**INSTRUCTION:** Among the entries below, count the lines where the string "Blender" occurs, and give only the number.

Start of DATA ENTRIES

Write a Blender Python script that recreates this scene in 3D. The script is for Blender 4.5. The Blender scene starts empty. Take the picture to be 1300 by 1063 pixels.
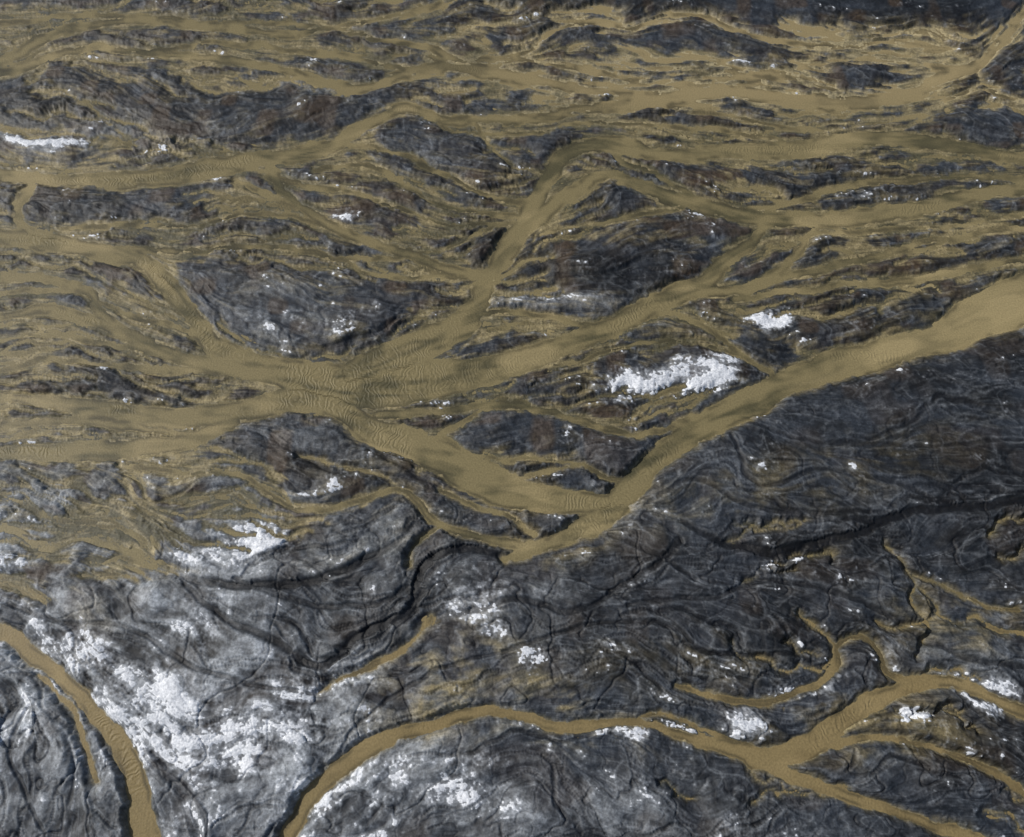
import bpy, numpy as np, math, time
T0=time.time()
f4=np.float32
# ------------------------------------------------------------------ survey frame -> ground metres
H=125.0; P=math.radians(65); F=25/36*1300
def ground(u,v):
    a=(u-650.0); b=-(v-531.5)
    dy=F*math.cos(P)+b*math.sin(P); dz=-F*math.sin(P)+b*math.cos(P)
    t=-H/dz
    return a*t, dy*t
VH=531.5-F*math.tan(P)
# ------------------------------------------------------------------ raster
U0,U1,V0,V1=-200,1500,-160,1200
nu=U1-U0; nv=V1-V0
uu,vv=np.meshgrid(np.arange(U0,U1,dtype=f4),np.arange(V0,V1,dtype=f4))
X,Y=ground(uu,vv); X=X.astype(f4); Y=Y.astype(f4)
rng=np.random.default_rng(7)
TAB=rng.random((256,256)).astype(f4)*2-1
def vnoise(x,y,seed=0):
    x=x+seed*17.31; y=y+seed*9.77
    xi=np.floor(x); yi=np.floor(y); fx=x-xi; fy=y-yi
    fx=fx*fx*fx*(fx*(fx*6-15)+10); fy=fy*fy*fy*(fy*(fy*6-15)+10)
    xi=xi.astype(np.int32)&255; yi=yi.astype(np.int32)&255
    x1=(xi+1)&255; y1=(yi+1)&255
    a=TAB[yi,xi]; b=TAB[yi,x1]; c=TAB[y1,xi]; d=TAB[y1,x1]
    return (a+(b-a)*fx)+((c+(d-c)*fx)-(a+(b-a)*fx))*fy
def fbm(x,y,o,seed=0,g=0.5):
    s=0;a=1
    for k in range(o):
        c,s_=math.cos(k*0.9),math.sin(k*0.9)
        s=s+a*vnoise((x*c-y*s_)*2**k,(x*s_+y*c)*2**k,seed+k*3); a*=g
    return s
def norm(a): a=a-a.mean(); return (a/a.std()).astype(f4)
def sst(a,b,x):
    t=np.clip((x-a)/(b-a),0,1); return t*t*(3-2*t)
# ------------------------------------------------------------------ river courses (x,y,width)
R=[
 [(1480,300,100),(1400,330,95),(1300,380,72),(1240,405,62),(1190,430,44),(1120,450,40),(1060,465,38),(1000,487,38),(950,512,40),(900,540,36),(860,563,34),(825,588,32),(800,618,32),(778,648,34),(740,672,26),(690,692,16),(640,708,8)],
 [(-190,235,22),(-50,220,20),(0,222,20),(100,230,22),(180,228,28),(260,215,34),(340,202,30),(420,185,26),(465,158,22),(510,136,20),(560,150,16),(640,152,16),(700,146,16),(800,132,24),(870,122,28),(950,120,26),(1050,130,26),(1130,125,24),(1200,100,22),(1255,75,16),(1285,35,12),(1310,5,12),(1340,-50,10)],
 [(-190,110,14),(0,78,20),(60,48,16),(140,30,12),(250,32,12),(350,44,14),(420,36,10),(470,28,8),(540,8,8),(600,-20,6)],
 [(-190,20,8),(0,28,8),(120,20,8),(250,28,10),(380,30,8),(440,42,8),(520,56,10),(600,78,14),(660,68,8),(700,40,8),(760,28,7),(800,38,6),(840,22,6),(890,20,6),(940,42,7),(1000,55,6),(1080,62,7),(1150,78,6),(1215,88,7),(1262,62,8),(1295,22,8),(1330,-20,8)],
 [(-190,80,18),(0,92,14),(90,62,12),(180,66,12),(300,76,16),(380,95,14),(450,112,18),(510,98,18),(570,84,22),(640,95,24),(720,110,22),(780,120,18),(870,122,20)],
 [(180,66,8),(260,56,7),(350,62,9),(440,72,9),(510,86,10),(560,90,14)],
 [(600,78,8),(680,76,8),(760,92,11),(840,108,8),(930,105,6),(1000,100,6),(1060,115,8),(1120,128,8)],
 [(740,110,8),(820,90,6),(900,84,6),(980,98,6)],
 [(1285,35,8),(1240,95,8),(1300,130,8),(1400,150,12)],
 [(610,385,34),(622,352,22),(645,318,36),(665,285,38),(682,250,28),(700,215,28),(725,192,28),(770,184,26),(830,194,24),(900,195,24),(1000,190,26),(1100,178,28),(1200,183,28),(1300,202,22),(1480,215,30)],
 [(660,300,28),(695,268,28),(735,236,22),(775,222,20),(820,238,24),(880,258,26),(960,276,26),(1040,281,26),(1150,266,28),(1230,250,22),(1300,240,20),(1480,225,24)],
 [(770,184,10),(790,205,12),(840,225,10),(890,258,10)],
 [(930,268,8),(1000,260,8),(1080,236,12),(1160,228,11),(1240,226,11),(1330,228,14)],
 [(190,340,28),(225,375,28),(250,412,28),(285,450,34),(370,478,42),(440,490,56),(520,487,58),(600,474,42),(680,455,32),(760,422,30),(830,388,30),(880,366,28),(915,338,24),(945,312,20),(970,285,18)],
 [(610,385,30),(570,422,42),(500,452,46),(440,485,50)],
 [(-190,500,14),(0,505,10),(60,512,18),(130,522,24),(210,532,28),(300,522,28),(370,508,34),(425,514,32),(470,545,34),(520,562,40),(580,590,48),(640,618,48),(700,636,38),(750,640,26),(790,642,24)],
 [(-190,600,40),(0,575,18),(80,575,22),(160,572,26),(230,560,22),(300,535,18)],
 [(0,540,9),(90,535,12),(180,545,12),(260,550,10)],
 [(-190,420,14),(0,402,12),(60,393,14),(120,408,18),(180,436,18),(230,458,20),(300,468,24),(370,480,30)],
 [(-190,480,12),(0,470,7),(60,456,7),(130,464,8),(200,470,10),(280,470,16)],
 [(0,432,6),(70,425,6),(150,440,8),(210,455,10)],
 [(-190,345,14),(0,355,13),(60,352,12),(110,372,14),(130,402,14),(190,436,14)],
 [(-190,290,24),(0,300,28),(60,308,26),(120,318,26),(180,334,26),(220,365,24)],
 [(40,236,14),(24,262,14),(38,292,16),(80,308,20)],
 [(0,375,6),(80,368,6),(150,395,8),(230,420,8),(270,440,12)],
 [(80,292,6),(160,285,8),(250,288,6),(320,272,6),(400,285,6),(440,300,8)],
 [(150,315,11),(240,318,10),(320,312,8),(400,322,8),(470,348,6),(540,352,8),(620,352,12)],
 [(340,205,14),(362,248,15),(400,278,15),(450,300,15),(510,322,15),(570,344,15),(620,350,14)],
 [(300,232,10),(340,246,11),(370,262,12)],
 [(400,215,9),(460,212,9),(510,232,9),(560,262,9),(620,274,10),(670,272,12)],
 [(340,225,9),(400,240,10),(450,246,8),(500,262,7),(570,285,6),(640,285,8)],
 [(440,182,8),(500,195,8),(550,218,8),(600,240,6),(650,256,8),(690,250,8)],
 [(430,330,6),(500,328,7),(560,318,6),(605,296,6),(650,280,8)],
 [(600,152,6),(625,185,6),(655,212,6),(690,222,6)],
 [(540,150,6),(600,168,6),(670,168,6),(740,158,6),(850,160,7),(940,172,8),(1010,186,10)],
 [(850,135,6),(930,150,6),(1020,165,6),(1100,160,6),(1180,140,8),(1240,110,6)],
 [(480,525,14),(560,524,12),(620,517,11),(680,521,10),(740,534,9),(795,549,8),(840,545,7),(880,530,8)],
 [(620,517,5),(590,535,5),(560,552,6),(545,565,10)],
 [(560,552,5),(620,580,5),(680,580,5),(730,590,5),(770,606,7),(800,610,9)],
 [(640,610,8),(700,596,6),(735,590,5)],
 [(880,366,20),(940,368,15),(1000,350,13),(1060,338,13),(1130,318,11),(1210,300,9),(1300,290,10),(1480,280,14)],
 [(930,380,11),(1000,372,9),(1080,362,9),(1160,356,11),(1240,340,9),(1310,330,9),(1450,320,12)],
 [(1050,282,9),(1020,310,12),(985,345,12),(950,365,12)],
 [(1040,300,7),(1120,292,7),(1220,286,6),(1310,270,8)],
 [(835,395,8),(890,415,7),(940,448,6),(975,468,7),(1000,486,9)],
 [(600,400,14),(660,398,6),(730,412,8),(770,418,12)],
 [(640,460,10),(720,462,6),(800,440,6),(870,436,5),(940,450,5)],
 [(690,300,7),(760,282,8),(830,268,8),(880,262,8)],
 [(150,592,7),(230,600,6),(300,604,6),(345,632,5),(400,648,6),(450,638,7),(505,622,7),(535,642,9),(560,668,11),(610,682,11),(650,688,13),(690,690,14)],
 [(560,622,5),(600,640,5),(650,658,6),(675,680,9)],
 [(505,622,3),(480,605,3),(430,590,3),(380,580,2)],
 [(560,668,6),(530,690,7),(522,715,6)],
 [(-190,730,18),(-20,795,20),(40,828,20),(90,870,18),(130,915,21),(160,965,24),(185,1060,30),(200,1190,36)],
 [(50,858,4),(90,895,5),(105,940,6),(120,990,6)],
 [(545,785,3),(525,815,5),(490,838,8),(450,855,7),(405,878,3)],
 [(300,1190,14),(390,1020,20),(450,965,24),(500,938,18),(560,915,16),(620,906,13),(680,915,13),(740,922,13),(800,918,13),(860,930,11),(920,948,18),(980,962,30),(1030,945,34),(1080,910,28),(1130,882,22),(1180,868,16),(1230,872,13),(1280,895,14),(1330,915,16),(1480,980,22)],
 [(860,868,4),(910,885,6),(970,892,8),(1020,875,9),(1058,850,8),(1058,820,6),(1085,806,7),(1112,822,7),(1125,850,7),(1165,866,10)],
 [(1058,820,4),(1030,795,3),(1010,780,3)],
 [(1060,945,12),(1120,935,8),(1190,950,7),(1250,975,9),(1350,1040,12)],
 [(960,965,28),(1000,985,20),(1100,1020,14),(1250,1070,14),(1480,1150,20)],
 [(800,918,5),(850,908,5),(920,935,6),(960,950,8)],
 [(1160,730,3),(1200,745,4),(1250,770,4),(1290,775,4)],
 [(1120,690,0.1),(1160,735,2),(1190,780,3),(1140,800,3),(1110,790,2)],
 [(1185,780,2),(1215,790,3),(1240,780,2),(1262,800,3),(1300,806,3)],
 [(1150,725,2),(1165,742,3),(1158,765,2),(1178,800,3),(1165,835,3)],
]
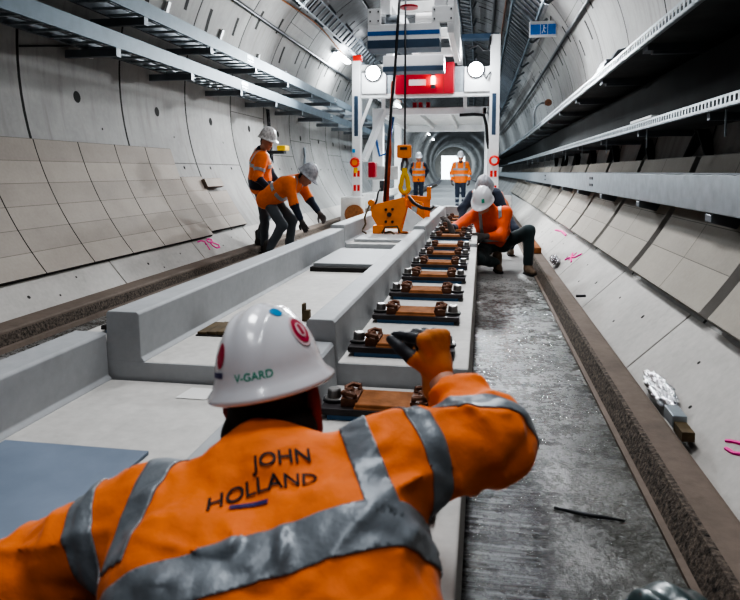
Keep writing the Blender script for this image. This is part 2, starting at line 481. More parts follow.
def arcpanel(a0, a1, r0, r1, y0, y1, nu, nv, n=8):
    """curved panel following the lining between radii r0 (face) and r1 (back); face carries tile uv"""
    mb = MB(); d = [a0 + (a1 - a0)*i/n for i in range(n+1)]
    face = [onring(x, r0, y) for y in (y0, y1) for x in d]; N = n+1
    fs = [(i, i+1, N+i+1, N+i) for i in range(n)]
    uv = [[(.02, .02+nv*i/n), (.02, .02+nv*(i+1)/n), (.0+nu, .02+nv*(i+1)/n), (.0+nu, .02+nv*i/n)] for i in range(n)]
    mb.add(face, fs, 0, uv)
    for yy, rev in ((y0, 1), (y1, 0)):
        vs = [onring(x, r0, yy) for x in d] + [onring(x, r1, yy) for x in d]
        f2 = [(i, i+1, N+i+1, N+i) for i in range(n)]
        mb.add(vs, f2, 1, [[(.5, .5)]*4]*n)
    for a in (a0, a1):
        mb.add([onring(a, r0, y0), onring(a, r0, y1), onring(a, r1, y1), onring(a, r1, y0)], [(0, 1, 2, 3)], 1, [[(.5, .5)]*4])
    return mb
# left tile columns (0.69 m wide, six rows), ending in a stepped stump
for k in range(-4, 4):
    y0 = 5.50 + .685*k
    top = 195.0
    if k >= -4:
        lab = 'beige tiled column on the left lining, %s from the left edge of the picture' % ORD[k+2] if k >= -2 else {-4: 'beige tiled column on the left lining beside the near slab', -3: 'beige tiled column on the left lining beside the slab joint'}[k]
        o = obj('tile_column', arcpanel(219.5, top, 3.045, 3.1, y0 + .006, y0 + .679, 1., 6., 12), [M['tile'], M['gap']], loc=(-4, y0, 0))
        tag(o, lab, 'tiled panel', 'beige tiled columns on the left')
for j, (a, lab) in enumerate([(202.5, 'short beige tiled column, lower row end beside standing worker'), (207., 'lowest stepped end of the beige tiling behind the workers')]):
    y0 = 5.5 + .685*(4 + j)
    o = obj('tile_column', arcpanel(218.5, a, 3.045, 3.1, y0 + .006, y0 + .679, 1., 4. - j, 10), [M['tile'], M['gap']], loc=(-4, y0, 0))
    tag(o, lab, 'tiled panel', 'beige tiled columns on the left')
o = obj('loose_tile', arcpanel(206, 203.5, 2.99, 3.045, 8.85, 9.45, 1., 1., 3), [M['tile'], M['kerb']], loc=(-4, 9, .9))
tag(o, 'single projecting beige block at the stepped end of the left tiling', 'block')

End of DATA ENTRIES

**OUTPUT FOR THIS TASK:** 2